А потом к обычной тележурналистике добавилась документалистика - начался период съемок документальных лент.
Да, это случилось уже намного позже, когда я работал на телеканале «1+1». Мы в 2014 году сделали первый фильм, он был посвящен аннексии полуострова и назывался «Операция Крым». Интересно, что мы задумали снять фильм о Крыме летом 2013-го - еще даже до Майдана. Я ведь учился в Крыму, в Севастополе, я видел, как Россия проводит там политику своего информационного влияния. Мне хотелось снять фильм и показать, как это работает изнутри.
Мне хотелось поговорить о том, как Россия влияет на крымчан и к чему это может привести. И изначально разработка фильма у нас началась задолго до всех этих событий. Но в итоге нам пришлось снимать именно о том, что мы хотели изначально лишь спрогнозировать.
За эту ленту вы получили «Телетриумф», эта лента была продана для проката в Польше. Сегодня, когда вы оглядываетесь на нее, что бы вы в нее добавили?
Наверное, добавил бы в нее больше человеческих историй. Потому что мы начали активные съемки, когда уже все процессы были на пике. И этот фильм больше в репортажном стиле снят – мы снимали блокирование частей, действия российских военных, сумасшедших бабушек с флагами, проукраинские митинги крымских татар. Но сейчас мне хотелось бы добавить туда больше человеческих историй: показать, что происходило в головах у обычных людей. Мне вообще интересно разбираться, что творится в головах у людей - это показывает то, насколько сложен этот мир, то, что нет у нас черного и белого, а все посередине.
Февраль-март 2014-го. Тогда, если следить за украинскими новостными лентами, было ощущение, что материк не особенно понимает сам Крым и ту реальность, в которой он на тот момент оказался. А теперь эта информационная ниша заполнена или остается недостаток понимания того, что происходит в Крыму, и того, почему это произошло?
Мне кажется, что эта ниша абсолютно не заполнена. Если сегодня посмотреть новости, которые сегодня идут на наших украинских каналах, то если мы и говорим что-то о Крыме, то говорим лишь в привязке к каким-то информационным поводам. Например, если там задержали каких-то крымскотатарских или украинских активистов. Но в наших СМИ отсутствует какой-то системный анализ того, что происходит в Крыму - по крайней мере, я очень редко попадаю на такие материалы.
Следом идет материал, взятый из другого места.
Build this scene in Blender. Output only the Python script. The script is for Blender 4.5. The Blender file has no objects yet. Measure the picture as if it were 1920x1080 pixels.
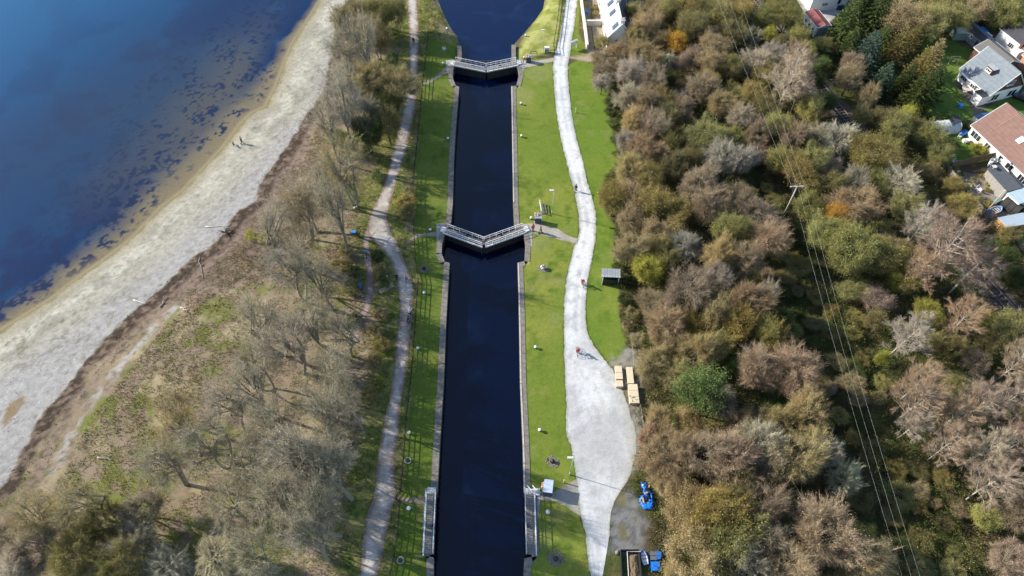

Помните тот момент, когда Майдан победил и происходили заседания в Раде, и мы все сидели, прилипнув к телевизору, и смотрели, какие решения они там принимают. И когда выходили на трибуны представители «Свободы» и поднимали вопросы о ликвидации закона о региональных языках и так далее. Мне кажется, что подобные заявления могут делать люди, которые вообще не понимают, что происходило в Крыму и как эти слова могли повлиять на ту ситуацию.
Мы поняли благодаря тем событиям, насколько огромна дистанция между тем, что думали в Киеве про Крым, и тем, что думали в Крыму про Киев. И так было всегда. Потому что в Украине мы всегда Крым вспоминали лишь в контексте туристического сезона, чебуреки-беляши, Черноморский Флот, иногда там маяки какие-то могут захватить.
А Крым вообще есть на ментальной карте Украины? На той самой, где Полтава – родина украинского литературного языка, а Львов – центр национальной идентичности?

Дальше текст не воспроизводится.